In the car park, there's a sign: "CAR THIEVES OPERATING HERE".
I thought "That's taking community service a bit too far."

---

Yesterday evening, I had to change a lightbulb. A bit later on, I crossed the road and walked into a bar.

I realised my life was a big joke.

---

I see Boomerangs are making a comeback.

---

Ordered some stuff online the other day & I used my donor card instead of my debit card.

Cost me an arm and a leg.

---

Microsoft's new Windows advert talks about life without walls...

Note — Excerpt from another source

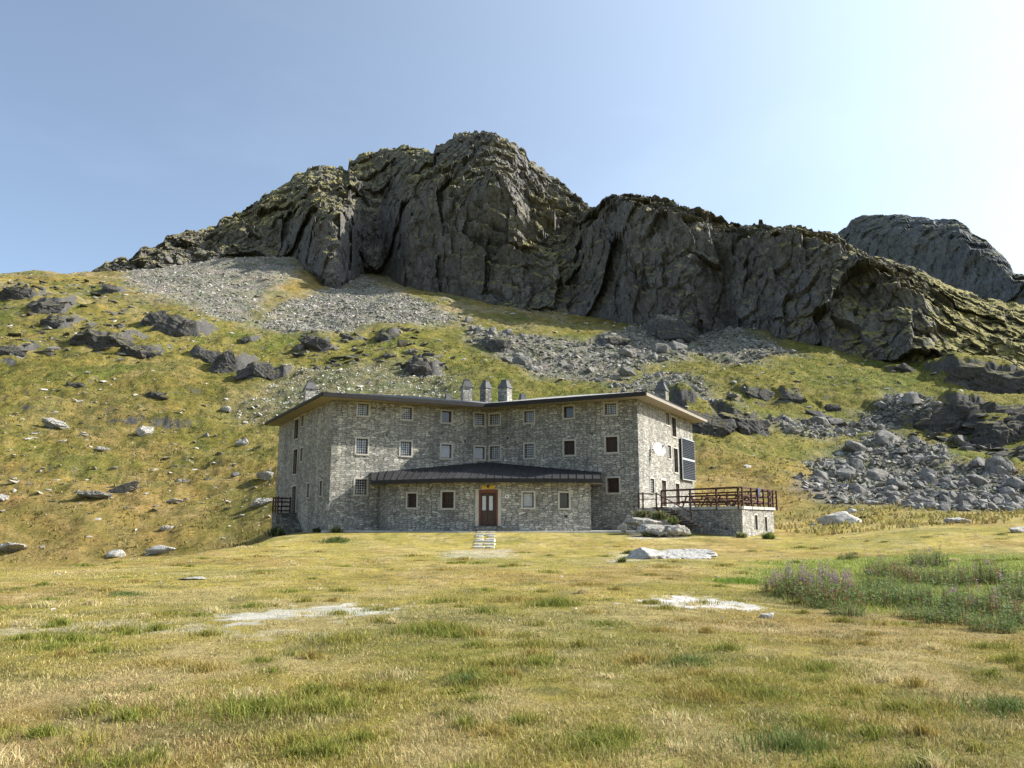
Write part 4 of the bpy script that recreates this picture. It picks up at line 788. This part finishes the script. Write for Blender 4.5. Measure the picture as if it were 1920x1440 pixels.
for s0, s1 in zip(SS[:-1], SS[1:]):
    mb.poly([evpt(s0), evpt(s1), wallpt(s1), wallpt(s0)])
    dn = Vector((0, 0, -.21)); wl = lambda s: Vector((wallpt(s).x, wallpt(s).y, ze)) + dn
    sf.poly([evpt(s0) + dn, evpt(s1) + dn, wl(s1), wl(s0)])
    a_, b_ = evpt(s0), evpt(s1); f_ = Facet(Vector(a_[:2]), Vector(b_[:2])); f_.fbox(gt, -.02, f_.L + .02, ze - .26, ze + .01, -.02, .09)
for s in (0, 1): mb.poly([evpt(s), wallpt(s), wallpt(s) * 1 - Vector((0, 0, wallpt(s).z - ze + .2)), evpt(s) - Vector((0, 0, .2))])
k = 0.0
while k < 1.0:
    sm_.bar(evpt(k) + Vector((0, 0, .025)), wallpt(k) + Vector((0, 0, .025)), .035, .05); k += 1 / 30
ar = hp(mb, 'entrance_wing_roof', M['dark_roof']); o = sm_.build('standing_seams', M['dark_roof'], ar); o.data.transform(Matrix.Translation(-HO))
hp(sf, 'entrance_wing_soffit', M['soffit']); hp(gt, 'entrance_wing_gutter', M['gutter'])
# meter box on left side, dish and solar rack on right side
r = fsL.rect(612.5, 618, 945, 957); mb = MB(); fsL.fbox(mb, *r, 0, .06); hp(mb, 'meter_box', M['surround'])
r = fsR.rect(1273.5, 1298, 824, 901); a, b, c, d = r; a += .1; mb = MB(); fsR.fbox(mb, a, b, c, d, .18, .24); sr = empty('solar_rack', fsR.P((a + b) / 2, c, 0)); SRO = Vector(sr.location)
tag(sr, 'tall solar panel rack fixed to the sunlit right side wall', 'solar panel')
def sp_(mb, name, mat): o = mb.build(name, mat, sr); o.data.transform(Matrix.Translation(-SRO)); return o
sp_(mb, 'backing', simple('grey_backing', (.34, .35, .36), .6, .1, 4)); ncx, ncz = 4, 18; 
for hf in range(2):
    zc0 = c + (d - c) * hf / 2 + .08; zc1 = c + (d - c) * (hf + 1) / 2 - .08; mb = MB()
    for i in range(ncx):
        for j in range(11):
            u0 = a + .08 + (b - a - .16) * i / ncx; u1 = a + .08 + (b - a - .16) * (i + 1) / ncx; zz0 = zc0 + (zc1 - zc0) * j / 11; zz1 = zc0 + (zc1 - zc0) * (j + 1) / 11
            fsR.fbox(mb, u0 + .02, u1 - .02, zz0 + .011, zz1 - .011, .241, .255)
    sp_(mb, 'cell_panel', M['pv'])
for u in (a + .2, b - .2): mb = MB(); fsR.fbox(mb, u - .03, u + .03, c + .1, d - .1, .002, .178); sp_(mb, 'mount', M['iron'])
u, z = fsR.uz(1222, 843); dsh = empty('satellite_dish', fsR.P(u, z, 0)); tag(dsh, 'white satellite dish on the sunlit right side wall', 'satellite dish'); DO = Vector(dsh.location)
nR = Vector((fsR.n.x, fsR.n.y, 0)); ax = (Vector((.35, -.85, .35))).normalized(); cc = DO + nR * .55
mb = MB(); aa_ = ax.cross(Vector((0, 0, 1))).normalized(); bb_ = ax.cross(aa_); rings = []
for i in range(5):
    rr = .52 * i / 4; rings.append([cc + ax * (.35 * (rr ** 2)) + (aa_ * math.cos(q) + bb_ * math.sin(q)) * rr for q in [2 * math.pi * k_ / 24 for k_ in range(24)]])
for i in range(4):
    for k_ in range(24):
        j = (k_ + 1) % 24; mb.poly([rings[i][k_], rings[i][j], rings[i + 1][j], rings[i + 1][k_]])
o = mb.build('dish', M['white'], dsh, True); o.data.transform(Matrix.Translation(-DO))
mb = MB(); mb.cyl(DO, cc, .03); mb.cyl(cc - bb_ * -.4, cc + ax * .55, .015); mb.cyl(cc + ax * .5, cc + ax * .62, .05); mb.cyl(fsR.P(u - .5, z - .5, .02), fsR.P(u, z, .3), .015); o = mb.build('bracket', M['iron'], dsh); o.data.transform(Matrix.Translation(-DO))
# pavement strip
mb = MB(); pts = [(-12.9, 55.2), (-8.2, 54.3), (-3.4, 51.6), (.4, 51.5), (5.2, 52.2), (9.2, 52.6), (9.2, 56), (-1.9, 62), (-12.9, 56.5)]
n_ = len(pts); mb.poly([(x, y, .86) for x, y in pts])
for i in range(n_): (x0, y0), (x1, y1) = pts[i], pts[(i + 1) % n_]; mb.poly([(x0, y0, .4), (x1, y1, .4), (x1, y1, .86), (x0, y0, .86)])
o = mb.build('pavement', M['concrete']); tag(o, kind='structure')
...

Surely life without walls is a Window's worst nightmare???

---

A man walked into a pub, went to the bar and ordered a beer.
"Certainly, Sir, that'll be ten pence."
"Ten pence?" the man exclaimed. He glanced at the menu and asked, "How much for a nice juicy steak and a bottle of wine?"
"A pound," the barman replied.
"A pound?" exclaimed the man. "Where's the guy who owns this place?"
The bartender replied, "Upstairs, with my wife."
The man asked, "What's he doing upstairs with your wife?"
The bartender replied, "The same thing I'm doing to his business down here."

---

Just been to the gym and there's a new machine there.
I only used it for about an hour, as I started to feel sick, but it's great: it's got KitKats, Mars bars, crisps and everything in it.
 
2 goldfish in a new tank, one turns to the other and says "You man the guns and i'll drive" :tumbleweed:
 
Barry Harris walks onto a football pitch.....
 
What do you get if you cross a goth and a toilet?
The Cisterns of Mercy.

I've already got my coat... :tumbleweed:
 
A man buys 2 goldfish, he calls one, 1 and the other one, 2. So if 1 dies, he's still got 2.